The Bureau of Immigration and Customs Enforcement made only 671 apprehensions in 2004 despite receiving 301,046 leads of possible violations, the department's inspector general said Friday in a report. The leads, most of which come from national computer databases that track foreign students and other visitors, often lack sufficient information, the report said.
One of the broadest data sources, for example - the US-VISIT program, which fingerprints and photographs foreigners as they enter the United States - tracks departures only through some ports. So the US-VISIT data does not distinguish between people who are overstaying visas and those who have left through a port that did not document their departure, the report said.
A study this year by a private group that favors stricter immigration policies found that at least 94 foreign-born visitors accused of terror activity between 1993 and 2004 exploited federal immigration laws to enter or remain in the United States.
Every week in 2004, US-VISIT gave the bureau an average of 2,405 cases of possible visa violations, including potential overstays, Friday's report said.
The bureau said it will continue to work with the data collecting programs like US-VISIT to get better information. The bureau also said adequate US-VISIT data will not be possible until departure information is collected at all exit points.

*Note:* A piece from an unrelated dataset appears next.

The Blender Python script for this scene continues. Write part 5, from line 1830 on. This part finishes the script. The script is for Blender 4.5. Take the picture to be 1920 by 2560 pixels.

After reviewing a sample of cases, the inspector general said it took the bureau an average of 47 days to close a file on a possible visa violator.
In cases of possible student visa violation, for instance when a foreign student may have stopped going to classes or paying tuition, the bureau required an average 78 days to process a lead, the inspector general said, based on a sample.
The bureau responded that its enforcement unit follows leads it considers the most important based on the level of the threat. Spokesman Dean Boyd said the unit was created to deal with high-risk visa violators and "was never intended to be the sole mechanism to address all visa violators."
The compliance and enforcement unit of the bureau was created in June of 2003 and has made 1,440 arrests of high risk-visa violators nationwide, the bureau said Friday.
From 33 percent to 50 percent of all illegal aliens in the United States entered the country legally on visas that they eventually violated by overstaying. The report estimated that more than 3.6 million illegal immigrants currently in the country may have overstayed visas and are living in the United States illegally.